# Data entries
>>>>>

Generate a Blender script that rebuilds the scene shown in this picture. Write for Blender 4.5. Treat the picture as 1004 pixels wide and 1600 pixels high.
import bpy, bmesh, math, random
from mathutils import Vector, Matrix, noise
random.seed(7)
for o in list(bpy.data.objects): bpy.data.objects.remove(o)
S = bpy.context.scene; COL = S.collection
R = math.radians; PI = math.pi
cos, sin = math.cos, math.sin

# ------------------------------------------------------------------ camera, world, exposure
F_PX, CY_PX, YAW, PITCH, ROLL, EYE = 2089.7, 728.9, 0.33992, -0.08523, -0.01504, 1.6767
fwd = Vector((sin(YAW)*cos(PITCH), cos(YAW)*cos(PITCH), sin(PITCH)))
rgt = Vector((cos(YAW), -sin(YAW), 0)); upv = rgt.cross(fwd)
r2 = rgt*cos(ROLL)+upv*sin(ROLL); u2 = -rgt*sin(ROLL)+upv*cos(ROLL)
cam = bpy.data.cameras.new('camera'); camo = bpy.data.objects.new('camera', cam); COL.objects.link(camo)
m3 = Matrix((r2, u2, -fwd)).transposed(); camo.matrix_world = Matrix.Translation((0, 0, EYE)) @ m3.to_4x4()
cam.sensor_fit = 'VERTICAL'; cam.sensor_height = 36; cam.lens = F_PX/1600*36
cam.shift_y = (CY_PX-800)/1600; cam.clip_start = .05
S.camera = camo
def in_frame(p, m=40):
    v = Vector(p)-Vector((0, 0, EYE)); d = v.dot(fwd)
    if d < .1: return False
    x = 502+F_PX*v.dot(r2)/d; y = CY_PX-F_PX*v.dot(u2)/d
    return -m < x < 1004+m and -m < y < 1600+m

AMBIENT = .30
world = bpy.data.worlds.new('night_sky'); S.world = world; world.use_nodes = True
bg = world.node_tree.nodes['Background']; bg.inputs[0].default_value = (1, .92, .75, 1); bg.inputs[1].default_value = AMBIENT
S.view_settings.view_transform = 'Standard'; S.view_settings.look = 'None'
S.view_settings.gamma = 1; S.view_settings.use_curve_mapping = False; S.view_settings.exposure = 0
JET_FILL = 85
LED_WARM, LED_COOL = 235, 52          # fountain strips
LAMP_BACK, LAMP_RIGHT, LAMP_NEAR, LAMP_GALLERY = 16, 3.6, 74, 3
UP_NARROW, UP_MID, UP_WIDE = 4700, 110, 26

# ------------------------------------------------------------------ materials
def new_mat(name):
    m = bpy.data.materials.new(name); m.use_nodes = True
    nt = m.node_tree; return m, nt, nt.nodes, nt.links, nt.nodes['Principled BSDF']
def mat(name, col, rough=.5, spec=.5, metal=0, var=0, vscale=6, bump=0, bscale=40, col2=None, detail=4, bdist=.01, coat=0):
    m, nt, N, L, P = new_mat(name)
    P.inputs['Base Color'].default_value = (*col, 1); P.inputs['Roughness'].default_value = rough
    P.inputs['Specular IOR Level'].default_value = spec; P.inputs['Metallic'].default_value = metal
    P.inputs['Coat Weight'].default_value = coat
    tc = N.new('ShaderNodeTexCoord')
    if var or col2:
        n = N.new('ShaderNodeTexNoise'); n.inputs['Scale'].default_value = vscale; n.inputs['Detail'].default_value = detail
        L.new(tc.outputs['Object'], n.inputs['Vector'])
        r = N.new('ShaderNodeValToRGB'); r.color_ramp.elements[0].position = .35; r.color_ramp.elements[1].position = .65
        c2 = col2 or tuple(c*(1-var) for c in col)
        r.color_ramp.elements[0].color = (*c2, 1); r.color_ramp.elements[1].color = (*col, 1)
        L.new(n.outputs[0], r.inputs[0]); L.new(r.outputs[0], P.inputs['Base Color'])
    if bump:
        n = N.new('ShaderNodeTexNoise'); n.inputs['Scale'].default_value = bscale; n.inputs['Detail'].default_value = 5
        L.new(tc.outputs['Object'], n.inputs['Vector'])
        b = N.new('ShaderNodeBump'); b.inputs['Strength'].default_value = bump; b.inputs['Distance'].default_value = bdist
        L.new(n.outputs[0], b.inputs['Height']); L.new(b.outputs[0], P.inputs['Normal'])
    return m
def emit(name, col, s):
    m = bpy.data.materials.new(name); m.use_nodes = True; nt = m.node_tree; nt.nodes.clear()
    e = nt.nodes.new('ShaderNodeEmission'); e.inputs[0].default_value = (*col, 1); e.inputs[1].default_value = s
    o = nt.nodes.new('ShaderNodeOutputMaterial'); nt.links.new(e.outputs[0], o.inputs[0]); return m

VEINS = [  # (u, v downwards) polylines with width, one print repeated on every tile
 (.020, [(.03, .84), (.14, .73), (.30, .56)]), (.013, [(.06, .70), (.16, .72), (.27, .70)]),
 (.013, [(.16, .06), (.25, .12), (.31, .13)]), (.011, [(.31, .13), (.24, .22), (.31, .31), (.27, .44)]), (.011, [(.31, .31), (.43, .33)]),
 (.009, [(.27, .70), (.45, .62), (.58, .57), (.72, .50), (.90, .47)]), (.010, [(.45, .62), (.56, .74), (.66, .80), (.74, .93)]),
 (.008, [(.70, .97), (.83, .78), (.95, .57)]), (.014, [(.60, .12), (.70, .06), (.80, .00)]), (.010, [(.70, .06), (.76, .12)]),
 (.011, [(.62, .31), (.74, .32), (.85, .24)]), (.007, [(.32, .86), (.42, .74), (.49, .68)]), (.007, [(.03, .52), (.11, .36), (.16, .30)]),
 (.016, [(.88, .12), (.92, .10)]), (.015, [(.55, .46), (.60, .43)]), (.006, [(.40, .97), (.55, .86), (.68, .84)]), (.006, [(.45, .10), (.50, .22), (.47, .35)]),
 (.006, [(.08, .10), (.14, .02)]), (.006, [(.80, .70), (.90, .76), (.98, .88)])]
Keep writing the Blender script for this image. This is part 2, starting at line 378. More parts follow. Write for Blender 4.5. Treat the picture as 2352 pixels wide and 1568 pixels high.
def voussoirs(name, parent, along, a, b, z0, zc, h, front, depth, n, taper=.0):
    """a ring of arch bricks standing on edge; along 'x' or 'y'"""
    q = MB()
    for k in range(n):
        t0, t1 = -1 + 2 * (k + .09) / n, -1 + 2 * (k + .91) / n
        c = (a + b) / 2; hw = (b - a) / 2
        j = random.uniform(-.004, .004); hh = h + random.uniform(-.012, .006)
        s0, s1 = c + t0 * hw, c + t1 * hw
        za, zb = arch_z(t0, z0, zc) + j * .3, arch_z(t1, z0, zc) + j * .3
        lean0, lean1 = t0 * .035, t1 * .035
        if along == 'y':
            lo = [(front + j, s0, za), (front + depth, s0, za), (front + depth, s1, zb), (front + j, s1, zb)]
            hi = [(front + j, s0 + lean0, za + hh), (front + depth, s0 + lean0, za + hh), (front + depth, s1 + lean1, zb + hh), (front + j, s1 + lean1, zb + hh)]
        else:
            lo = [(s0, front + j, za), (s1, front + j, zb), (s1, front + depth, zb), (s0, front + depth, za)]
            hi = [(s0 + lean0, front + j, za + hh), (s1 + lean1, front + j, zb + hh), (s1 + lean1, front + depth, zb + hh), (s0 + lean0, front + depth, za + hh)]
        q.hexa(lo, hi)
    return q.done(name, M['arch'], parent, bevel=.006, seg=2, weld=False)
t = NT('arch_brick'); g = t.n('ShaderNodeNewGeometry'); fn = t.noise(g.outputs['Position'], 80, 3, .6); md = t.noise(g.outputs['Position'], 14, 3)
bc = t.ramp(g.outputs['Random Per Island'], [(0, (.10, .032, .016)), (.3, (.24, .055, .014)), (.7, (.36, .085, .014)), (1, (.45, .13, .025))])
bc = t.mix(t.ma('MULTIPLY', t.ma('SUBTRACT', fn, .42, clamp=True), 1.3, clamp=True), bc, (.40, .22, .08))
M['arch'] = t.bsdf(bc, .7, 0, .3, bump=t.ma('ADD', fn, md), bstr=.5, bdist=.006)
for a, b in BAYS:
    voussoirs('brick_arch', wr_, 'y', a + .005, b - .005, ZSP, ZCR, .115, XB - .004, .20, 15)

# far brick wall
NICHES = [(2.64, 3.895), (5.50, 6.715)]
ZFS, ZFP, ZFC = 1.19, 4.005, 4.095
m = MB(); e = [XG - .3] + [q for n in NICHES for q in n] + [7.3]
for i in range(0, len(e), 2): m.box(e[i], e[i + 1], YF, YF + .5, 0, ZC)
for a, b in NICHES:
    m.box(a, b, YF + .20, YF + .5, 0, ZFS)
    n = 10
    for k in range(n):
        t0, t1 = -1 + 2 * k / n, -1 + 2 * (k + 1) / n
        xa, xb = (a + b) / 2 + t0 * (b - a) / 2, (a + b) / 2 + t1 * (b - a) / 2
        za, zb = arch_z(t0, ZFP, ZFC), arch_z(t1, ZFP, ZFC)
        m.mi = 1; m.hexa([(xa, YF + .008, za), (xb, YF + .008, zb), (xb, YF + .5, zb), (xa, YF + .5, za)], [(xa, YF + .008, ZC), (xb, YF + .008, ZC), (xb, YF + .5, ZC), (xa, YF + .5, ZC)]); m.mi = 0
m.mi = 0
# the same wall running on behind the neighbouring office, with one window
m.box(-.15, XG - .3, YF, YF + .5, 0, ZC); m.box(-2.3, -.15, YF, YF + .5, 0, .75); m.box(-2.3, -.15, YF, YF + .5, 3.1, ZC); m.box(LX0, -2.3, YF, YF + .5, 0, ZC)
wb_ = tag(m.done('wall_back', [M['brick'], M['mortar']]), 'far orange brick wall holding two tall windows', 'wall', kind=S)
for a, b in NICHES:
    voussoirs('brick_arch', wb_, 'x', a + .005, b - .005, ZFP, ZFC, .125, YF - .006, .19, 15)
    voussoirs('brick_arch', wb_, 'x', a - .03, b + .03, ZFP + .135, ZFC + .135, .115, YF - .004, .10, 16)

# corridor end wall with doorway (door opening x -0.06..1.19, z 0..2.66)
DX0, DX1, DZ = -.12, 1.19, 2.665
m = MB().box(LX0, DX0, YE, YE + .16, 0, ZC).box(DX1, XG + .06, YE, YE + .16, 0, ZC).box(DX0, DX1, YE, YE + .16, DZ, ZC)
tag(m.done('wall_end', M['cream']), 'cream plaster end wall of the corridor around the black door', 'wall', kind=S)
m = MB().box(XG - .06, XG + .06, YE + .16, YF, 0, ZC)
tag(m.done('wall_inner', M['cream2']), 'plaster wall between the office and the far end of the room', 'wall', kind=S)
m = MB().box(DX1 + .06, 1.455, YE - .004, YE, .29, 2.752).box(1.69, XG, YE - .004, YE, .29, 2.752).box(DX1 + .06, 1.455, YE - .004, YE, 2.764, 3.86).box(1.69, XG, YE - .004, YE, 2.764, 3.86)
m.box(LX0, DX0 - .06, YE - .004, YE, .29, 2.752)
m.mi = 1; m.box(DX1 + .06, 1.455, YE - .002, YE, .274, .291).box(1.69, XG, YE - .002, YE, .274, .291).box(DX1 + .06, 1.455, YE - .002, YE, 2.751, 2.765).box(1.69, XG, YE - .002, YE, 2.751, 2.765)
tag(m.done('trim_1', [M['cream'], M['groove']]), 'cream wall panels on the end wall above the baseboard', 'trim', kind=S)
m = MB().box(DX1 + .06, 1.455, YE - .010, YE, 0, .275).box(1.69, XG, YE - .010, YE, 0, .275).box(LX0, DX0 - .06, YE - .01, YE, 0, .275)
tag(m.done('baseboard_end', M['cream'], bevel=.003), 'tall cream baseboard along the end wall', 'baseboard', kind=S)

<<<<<

# Task description
Copy exactly the lines from the top of the entries through the line with "cos, sin = math.cos, math.sin" in it, please, keeping both ends and adding nothing.

# Reply to the task
Generate a Blender script that rebuilds the scene shown in this picture. Write for Blender 4.5. Treat the picture as 1004 pixels wide and 1600 pixels high.
import bpy, bmesh, math, random
from mathutils import Vector, Matrix, noise
random.seed(7)
for o in list(bpy.data.objects): bpy.data.objects.remove(o)
S = bpy.context.scene; COL = S.collection
R = math.radians; PI = math.pi
cos, sin = math.cos, math.sin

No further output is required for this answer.